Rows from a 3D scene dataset
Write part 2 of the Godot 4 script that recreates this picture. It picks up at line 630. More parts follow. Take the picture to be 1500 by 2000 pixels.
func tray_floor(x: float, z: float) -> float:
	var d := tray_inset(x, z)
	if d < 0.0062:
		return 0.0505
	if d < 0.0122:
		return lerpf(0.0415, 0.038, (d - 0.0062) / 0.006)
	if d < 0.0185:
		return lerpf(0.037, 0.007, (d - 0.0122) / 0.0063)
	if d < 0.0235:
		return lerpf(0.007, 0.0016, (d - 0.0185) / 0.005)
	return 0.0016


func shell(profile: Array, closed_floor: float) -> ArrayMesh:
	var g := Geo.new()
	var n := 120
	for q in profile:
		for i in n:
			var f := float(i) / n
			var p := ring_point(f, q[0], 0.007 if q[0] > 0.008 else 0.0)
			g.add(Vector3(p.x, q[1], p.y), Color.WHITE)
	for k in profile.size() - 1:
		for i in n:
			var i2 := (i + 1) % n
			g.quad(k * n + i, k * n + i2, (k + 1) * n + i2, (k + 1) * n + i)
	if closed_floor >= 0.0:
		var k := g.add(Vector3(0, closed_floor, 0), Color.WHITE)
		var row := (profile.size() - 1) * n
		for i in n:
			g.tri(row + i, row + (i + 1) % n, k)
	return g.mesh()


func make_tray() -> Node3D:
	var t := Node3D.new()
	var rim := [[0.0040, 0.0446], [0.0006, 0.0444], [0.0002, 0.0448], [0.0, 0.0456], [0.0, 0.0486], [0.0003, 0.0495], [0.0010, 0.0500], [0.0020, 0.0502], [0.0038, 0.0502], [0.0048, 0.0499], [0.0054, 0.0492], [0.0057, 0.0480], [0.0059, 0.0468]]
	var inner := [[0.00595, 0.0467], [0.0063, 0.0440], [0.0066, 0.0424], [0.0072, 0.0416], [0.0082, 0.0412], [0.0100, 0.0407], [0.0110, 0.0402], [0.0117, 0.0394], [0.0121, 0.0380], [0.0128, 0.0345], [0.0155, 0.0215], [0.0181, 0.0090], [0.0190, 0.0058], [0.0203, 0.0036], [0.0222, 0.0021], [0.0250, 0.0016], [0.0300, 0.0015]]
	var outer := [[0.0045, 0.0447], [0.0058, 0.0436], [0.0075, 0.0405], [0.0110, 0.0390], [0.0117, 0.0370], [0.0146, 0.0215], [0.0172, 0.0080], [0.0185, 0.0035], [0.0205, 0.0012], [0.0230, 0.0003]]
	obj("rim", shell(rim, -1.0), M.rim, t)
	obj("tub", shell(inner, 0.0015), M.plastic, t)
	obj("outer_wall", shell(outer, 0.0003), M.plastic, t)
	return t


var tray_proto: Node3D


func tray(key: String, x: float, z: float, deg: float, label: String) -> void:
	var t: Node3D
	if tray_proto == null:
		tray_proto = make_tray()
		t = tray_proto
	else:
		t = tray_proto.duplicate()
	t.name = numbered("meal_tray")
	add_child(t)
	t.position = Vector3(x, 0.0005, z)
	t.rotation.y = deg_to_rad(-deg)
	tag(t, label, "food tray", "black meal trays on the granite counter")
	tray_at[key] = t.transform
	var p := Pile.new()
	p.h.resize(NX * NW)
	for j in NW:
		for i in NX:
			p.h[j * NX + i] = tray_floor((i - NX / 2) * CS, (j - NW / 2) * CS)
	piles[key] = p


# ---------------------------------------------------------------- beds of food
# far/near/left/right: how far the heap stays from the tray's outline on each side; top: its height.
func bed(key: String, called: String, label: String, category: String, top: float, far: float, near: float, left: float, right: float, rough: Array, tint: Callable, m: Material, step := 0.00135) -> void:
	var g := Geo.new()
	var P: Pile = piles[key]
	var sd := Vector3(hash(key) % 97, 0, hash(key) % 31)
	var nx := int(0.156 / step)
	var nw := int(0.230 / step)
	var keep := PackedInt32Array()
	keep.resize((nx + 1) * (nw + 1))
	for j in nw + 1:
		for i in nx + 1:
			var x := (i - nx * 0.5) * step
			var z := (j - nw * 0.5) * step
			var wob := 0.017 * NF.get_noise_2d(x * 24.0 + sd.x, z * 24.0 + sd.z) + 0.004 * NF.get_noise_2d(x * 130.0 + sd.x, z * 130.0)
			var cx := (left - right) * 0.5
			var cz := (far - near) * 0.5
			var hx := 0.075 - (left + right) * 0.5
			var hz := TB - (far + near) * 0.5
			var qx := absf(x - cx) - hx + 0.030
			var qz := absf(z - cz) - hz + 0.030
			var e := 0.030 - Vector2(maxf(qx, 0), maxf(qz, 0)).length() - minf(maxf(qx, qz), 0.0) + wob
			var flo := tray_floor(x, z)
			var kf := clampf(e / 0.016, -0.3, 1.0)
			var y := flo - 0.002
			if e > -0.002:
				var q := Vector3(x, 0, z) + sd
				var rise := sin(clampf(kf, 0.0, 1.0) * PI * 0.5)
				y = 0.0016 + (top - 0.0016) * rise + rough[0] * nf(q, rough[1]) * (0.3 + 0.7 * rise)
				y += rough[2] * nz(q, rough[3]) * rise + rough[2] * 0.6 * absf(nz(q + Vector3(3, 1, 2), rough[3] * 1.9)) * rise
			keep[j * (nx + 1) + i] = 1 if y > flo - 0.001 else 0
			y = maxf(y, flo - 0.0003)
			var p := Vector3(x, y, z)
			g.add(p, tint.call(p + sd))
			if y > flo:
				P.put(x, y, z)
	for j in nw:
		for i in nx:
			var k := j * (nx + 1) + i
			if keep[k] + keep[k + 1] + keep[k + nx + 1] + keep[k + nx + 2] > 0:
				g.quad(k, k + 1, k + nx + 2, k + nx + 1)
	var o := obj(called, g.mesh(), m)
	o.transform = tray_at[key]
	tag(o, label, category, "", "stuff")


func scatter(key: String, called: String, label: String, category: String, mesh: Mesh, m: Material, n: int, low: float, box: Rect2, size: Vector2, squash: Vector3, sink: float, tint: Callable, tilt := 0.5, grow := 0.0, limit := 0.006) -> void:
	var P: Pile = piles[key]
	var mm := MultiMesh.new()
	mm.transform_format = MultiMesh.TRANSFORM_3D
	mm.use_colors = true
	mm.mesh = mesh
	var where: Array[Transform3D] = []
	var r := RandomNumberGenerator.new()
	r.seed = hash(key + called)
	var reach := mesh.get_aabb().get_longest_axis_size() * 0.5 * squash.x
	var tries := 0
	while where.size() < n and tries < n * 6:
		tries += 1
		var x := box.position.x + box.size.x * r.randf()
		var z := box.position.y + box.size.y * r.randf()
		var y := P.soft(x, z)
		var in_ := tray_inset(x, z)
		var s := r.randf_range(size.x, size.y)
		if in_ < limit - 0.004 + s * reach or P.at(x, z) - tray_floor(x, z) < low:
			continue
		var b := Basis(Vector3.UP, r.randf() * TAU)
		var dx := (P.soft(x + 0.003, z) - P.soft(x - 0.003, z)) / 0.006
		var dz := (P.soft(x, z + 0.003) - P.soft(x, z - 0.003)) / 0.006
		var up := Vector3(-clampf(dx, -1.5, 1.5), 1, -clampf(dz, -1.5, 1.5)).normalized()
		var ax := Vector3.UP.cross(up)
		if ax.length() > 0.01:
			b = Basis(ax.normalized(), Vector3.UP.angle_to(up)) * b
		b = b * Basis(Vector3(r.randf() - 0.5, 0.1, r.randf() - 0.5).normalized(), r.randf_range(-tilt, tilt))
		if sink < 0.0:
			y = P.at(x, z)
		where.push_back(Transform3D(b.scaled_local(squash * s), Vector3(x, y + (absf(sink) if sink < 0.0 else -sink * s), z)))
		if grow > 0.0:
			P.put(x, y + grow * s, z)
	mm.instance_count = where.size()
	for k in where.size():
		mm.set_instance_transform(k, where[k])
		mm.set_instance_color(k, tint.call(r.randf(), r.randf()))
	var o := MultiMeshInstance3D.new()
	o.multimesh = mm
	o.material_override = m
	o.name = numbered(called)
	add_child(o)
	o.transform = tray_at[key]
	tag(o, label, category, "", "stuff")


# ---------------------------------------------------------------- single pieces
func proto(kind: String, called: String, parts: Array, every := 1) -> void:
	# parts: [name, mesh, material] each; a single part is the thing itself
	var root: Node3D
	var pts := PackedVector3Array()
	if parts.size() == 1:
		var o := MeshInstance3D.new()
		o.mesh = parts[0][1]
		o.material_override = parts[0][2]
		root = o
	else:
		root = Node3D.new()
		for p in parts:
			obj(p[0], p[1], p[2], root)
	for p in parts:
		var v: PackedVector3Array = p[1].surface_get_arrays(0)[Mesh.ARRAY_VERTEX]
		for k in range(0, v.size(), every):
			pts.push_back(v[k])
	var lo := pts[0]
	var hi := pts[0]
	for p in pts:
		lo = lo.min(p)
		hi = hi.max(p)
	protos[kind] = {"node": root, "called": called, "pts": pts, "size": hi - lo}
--
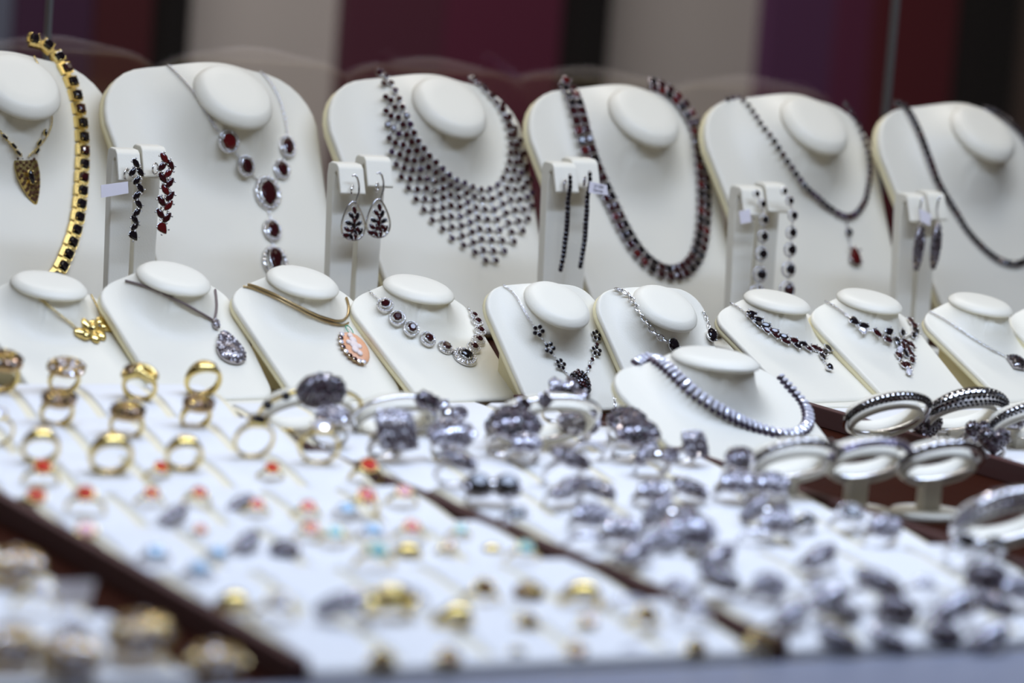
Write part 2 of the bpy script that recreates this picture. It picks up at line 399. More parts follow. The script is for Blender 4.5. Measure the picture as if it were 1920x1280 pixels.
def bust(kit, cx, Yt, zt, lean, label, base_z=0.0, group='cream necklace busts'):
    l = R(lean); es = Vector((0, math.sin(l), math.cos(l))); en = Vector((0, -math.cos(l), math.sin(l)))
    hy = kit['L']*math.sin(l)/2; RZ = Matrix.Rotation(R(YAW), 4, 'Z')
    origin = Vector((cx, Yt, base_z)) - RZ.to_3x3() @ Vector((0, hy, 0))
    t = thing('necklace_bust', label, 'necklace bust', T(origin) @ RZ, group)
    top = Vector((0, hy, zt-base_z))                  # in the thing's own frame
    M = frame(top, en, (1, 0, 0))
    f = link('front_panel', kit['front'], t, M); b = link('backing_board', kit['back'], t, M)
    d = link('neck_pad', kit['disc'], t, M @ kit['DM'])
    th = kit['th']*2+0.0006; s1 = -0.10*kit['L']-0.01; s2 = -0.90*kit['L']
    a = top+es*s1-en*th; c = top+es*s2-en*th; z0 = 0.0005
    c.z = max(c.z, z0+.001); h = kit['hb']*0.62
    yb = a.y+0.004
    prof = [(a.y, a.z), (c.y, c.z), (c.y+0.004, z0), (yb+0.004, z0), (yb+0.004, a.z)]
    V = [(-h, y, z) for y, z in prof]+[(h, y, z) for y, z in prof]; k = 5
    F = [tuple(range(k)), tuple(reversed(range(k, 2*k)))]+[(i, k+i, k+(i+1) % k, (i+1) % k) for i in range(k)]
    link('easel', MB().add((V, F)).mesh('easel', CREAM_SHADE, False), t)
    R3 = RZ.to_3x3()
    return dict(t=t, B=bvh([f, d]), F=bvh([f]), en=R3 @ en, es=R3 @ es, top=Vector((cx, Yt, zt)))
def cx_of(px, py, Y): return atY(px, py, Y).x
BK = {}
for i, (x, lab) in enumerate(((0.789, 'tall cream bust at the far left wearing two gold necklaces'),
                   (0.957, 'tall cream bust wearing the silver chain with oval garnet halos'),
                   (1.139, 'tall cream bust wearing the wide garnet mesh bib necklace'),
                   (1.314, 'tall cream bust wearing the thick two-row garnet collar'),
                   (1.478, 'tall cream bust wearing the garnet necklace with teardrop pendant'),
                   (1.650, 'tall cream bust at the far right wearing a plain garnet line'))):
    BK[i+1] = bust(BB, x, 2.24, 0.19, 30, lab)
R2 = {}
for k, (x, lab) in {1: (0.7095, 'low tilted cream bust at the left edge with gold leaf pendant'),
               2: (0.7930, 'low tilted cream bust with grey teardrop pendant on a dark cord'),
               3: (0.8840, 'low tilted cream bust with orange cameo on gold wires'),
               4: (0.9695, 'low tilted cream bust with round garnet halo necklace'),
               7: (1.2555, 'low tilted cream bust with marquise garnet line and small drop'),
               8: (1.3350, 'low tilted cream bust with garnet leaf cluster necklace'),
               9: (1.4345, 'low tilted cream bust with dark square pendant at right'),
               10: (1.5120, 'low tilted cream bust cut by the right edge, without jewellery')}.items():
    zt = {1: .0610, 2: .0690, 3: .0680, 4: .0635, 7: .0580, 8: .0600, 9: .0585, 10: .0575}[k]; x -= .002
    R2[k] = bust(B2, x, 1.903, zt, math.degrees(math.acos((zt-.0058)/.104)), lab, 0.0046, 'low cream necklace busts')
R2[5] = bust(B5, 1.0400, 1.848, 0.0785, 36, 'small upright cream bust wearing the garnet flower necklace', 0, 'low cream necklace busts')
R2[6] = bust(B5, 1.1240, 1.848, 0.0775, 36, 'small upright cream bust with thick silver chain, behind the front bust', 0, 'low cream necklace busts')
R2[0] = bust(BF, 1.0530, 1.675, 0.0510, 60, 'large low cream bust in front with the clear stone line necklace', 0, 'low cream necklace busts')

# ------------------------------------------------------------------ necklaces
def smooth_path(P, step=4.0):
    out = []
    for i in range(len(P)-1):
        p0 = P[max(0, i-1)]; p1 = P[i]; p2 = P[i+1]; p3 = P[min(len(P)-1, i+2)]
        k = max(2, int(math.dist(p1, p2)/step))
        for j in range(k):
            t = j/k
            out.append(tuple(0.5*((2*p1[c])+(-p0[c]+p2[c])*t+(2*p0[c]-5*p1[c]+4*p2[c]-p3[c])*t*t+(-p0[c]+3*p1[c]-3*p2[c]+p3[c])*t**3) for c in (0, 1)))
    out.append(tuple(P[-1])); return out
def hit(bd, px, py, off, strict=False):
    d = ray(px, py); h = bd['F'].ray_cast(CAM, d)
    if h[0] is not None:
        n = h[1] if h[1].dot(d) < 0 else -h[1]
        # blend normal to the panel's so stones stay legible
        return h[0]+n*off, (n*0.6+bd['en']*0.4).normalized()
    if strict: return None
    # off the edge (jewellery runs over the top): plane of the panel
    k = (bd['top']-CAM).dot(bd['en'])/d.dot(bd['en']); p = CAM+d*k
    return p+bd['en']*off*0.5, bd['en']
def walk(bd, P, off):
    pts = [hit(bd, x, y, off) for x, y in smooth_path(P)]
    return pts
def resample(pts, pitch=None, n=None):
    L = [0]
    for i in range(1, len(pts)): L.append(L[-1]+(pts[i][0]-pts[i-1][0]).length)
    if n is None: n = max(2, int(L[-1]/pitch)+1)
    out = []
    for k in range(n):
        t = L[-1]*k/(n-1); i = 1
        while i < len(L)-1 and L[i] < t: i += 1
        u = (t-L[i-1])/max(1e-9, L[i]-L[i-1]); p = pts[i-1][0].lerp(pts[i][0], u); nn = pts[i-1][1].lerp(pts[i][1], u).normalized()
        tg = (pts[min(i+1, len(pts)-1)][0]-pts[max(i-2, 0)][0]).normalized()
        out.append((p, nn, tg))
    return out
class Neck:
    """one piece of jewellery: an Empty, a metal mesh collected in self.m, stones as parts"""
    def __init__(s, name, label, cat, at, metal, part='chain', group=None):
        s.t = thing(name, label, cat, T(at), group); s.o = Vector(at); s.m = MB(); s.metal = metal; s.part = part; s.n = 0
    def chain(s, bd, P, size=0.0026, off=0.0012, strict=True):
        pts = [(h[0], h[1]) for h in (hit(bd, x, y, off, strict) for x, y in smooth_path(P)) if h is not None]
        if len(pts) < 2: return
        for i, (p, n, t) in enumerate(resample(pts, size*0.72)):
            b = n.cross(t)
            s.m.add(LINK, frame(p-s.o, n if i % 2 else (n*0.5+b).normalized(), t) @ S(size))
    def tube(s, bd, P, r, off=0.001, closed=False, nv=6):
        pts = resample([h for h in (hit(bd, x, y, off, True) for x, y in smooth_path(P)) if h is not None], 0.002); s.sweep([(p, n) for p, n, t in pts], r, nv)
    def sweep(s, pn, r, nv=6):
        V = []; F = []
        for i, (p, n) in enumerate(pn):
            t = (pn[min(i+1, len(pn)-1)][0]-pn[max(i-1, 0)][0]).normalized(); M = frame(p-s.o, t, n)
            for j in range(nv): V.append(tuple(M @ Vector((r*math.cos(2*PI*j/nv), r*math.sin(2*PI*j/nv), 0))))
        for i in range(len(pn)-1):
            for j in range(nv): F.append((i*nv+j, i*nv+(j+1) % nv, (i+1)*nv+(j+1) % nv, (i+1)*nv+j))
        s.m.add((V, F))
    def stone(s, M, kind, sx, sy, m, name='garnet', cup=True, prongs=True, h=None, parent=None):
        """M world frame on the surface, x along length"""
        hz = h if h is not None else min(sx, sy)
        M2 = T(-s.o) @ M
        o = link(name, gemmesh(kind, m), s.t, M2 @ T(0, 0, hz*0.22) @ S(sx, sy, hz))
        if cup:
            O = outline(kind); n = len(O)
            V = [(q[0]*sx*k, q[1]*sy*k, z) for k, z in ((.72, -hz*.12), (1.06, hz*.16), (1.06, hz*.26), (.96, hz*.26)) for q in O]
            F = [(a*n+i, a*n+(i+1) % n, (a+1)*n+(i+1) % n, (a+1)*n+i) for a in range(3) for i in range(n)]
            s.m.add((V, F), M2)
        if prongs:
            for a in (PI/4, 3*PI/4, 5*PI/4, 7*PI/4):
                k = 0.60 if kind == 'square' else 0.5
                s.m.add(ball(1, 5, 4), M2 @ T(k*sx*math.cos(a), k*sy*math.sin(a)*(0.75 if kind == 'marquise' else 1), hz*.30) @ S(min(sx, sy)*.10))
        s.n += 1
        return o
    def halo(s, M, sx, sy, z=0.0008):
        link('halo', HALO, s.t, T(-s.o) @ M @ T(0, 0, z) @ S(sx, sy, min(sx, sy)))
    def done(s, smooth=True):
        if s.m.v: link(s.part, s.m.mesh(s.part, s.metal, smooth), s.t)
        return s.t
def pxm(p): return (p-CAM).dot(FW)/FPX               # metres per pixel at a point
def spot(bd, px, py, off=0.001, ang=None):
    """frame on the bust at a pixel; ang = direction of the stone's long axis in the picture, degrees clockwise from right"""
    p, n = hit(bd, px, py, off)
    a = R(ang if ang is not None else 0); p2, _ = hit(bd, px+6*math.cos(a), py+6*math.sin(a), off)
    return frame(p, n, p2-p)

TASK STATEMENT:
Show the lines of the data that hold the word "Write".

ANSWER TO THE TASK:
Write part 2 of the Godot 4 script that recreates this picture. It picks up at line 630. More parts follow. Take the picture to be 1500 by 2000 pixels.
Write part 2 of the bpy script that recreates this picture. It picks up at line 399. More parts follow. The script is for Blender 4.5. Measure the picture as if it were 1920x1280 pixels.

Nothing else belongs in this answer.